* Collected data:
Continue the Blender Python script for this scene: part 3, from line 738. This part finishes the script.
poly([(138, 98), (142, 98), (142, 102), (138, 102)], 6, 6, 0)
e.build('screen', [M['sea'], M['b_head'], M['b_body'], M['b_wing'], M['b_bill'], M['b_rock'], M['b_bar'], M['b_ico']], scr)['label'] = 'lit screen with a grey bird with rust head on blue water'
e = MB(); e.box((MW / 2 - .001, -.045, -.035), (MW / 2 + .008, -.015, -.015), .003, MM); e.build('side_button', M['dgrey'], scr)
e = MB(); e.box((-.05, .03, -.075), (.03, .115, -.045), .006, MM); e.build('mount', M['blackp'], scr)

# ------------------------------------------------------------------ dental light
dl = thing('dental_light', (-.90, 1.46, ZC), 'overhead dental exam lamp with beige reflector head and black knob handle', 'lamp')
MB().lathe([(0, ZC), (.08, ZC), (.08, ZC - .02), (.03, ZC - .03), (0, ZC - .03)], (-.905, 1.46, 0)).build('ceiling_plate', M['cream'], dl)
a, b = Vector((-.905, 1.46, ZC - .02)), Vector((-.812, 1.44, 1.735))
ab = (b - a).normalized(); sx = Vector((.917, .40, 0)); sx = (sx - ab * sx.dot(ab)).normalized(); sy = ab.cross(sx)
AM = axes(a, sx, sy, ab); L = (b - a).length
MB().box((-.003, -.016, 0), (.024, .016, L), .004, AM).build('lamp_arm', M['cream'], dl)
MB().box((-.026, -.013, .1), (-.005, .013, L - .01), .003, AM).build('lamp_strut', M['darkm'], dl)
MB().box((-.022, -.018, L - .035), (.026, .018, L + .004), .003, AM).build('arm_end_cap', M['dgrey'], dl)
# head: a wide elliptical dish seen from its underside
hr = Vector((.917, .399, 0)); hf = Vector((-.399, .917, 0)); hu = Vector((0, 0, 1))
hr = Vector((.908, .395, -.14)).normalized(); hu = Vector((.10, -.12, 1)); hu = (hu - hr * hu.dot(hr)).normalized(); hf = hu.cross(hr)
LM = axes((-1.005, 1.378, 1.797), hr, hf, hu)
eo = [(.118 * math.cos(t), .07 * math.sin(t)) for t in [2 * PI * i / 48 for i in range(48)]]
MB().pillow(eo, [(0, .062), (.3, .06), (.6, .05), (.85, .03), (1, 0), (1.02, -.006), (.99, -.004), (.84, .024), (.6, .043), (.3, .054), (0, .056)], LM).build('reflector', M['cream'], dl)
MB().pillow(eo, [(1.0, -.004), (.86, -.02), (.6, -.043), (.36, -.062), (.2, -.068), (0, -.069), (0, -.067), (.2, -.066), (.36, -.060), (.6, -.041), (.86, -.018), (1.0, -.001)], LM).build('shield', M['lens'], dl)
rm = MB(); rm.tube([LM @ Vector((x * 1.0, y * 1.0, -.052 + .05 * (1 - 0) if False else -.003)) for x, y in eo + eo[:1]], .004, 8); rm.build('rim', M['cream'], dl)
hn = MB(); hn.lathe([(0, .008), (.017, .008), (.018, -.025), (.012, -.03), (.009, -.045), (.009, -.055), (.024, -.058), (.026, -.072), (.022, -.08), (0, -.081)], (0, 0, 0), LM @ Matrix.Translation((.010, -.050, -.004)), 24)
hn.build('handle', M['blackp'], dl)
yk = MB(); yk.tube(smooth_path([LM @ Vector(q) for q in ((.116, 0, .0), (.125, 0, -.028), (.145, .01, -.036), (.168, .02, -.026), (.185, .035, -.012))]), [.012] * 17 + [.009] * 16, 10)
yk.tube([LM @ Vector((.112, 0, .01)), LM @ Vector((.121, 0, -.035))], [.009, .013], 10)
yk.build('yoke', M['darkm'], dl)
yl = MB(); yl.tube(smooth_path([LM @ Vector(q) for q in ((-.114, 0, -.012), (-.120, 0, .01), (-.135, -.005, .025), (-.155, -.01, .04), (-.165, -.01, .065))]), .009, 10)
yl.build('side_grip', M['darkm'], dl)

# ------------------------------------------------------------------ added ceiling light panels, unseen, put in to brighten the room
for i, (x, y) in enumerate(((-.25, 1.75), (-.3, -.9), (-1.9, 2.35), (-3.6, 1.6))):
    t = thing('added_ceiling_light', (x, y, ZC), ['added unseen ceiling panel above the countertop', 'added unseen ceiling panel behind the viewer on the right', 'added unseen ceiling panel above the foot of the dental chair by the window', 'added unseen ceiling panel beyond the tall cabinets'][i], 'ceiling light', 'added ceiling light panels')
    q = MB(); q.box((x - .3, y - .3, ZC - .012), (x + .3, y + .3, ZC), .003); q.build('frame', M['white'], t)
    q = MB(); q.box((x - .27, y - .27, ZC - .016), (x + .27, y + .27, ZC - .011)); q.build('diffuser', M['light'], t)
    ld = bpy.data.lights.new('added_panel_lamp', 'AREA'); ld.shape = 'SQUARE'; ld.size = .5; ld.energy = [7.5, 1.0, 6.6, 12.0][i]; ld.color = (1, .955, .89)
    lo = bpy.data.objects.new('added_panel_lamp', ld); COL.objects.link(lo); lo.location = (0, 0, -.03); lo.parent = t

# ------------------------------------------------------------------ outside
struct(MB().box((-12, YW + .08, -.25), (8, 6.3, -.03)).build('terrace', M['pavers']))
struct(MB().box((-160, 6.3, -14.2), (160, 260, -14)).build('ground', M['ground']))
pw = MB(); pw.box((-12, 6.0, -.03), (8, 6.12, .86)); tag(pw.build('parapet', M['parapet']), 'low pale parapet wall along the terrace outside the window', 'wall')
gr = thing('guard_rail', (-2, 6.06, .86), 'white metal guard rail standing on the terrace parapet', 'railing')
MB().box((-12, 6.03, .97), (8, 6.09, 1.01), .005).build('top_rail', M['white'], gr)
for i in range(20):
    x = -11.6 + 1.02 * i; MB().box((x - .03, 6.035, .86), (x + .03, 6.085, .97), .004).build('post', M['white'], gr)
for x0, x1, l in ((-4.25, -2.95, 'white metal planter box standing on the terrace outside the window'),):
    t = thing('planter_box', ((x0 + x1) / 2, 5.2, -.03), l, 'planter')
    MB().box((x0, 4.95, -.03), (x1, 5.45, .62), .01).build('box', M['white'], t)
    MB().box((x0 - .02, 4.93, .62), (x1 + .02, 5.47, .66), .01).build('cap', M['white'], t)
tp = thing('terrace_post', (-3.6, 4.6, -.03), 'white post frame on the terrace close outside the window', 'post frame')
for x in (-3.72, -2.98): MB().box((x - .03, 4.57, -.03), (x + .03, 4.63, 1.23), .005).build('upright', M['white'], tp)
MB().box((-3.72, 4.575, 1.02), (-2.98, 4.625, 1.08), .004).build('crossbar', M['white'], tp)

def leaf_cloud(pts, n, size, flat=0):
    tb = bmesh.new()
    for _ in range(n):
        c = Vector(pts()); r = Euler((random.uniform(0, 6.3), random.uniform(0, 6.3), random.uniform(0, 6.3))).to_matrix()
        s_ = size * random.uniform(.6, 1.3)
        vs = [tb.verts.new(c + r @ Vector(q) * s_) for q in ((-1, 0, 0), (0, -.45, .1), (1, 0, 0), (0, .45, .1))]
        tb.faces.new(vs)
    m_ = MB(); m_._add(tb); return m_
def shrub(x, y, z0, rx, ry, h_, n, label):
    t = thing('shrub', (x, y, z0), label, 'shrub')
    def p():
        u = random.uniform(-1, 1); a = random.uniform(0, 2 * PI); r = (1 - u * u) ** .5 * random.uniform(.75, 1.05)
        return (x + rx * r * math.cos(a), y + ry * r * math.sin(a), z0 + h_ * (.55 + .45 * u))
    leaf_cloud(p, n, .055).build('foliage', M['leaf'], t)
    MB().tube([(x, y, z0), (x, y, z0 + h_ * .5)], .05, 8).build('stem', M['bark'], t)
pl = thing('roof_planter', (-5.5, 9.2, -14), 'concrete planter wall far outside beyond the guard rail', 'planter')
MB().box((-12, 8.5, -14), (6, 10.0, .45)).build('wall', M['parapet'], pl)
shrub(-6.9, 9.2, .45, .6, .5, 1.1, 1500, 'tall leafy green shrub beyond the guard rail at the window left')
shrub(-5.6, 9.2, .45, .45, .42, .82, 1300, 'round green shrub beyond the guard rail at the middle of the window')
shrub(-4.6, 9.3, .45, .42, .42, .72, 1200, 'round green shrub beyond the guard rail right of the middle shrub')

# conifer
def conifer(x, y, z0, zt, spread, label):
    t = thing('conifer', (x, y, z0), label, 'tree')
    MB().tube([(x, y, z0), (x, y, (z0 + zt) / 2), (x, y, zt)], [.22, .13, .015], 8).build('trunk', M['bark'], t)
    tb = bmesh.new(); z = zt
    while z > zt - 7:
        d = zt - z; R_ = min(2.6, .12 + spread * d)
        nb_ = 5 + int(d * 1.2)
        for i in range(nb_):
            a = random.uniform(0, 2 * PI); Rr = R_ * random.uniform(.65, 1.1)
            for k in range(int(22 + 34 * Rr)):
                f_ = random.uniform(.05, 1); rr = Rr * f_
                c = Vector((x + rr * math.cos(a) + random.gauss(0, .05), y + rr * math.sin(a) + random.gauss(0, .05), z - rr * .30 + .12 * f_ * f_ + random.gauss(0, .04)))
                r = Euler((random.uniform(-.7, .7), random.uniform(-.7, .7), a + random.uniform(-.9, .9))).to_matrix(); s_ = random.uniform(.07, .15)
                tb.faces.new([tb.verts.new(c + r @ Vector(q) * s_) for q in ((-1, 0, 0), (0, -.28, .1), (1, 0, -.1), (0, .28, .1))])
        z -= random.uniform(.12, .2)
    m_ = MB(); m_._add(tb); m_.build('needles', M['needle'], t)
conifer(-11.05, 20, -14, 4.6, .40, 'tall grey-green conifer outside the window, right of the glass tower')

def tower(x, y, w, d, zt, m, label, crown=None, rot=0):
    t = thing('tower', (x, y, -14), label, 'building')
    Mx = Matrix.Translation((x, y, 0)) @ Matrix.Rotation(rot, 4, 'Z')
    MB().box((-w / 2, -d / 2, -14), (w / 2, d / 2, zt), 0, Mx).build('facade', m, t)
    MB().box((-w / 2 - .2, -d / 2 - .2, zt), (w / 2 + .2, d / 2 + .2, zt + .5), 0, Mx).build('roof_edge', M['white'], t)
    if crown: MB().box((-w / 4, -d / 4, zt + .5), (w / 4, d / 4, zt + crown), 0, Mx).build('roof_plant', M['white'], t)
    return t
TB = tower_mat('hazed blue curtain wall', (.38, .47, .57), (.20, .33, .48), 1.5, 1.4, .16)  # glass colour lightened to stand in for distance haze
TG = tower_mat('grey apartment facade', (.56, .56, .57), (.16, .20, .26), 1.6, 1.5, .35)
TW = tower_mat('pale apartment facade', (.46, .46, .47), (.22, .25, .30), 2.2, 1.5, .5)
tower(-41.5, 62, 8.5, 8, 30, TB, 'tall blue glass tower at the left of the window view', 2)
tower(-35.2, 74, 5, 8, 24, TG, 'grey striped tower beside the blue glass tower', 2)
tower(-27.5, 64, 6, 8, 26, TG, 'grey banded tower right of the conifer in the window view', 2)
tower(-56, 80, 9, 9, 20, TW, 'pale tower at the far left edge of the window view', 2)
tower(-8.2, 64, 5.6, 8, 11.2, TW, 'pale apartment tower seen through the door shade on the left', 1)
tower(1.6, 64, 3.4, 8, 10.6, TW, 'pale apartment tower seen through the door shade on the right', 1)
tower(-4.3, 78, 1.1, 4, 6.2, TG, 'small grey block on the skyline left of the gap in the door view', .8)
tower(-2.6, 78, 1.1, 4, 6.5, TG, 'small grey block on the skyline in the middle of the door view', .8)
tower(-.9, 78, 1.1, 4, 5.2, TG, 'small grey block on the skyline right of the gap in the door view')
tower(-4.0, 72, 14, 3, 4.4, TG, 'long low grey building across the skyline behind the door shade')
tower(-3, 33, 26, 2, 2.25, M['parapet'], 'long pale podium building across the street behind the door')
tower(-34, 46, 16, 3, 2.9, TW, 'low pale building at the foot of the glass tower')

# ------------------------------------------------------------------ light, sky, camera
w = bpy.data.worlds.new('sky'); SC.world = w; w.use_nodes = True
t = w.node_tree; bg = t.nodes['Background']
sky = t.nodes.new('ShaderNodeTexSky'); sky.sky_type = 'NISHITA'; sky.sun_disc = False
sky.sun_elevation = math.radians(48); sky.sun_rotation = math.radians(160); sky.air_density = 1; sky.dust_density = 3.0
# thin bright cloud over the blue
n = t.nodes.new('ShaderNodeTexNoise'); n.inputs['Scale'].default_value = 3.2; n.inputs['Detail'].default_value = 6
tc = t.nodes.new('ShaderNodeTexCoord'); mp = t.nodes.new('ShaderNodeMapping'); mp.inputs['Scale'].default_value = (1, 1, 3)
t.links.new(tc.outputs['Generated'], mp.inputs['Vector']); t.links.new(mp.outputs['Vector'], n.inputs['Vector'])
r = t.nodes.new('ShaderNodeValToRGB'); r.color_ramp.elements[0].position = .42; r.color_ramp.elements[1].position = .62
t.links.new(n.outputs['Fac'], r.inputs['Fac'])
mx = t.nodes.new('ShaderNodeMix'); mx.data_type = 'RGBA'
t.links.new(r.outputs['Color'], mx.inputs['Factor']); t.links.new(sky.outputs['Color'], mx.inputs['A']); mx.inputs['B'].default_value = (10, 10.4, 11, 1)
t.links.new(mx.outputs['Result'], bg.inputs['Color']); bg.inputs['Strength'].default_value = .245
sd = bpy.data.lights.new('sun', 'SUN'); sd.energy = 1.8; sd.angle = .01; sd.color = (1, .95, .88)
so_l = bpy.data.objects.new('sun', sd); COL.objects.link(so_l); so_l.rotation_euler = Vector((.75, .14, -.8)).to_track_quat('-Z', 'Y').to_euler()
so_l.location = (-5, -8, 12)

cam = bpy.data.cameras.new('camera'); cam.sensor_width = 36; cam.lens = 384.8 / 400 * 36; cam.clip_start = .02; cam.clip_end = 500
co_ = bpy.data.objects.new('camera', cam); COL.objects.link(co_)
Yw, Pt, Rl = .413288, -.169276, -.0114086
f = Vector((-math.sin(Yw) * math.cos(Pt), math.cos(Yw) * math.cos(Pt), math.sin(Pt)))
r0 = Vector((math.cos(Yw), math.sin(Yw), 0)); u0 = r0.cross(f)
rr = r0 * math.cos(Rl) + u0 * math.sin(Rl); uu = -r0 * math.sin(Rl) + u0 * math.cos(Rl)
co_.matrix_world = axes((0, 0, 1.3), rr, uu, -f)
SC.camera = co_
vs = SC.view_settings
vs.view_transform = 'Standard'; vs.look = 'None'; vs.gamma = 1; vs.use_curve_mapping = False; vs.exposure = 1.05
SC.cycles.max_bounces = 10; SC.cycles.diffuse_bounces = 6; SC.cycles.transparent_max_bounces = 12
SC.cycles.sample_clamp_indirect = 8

* Work to complete: Exactly as they appear, please write out the lines from the opening of the listing above down to the line containing "e.build('mount', M['blackp'], scr)", with both end lines included.

* Complete response:
Continue the Blender Python script for this scene: part 3, from line 738. This part finishes the script.
poly([(138, 98), (142, 98), (142, 102), (138, 102)], 6, 6, 0)
e.build('screen', [M['sea'], M['b_head'], M['b_body'], M['b_wing'], M['b_bill'], M['b_rock'], M['b_bar'], M['b_ico']], scr)['label'] = 'lit screen with a grey bird with rust head on blue water'
e = MB(); e.box((MW / 2 - .001, -.045, -.035), (MW / 2 + .008, -.015, -.015), .003, MM); e.build('side_button', M['dgrey'], scr)
e = MB(); e.box((-.05, .03, -.075), (.03, .115, -.045), .006, MM); e.build('mount', M['blackp'], scr)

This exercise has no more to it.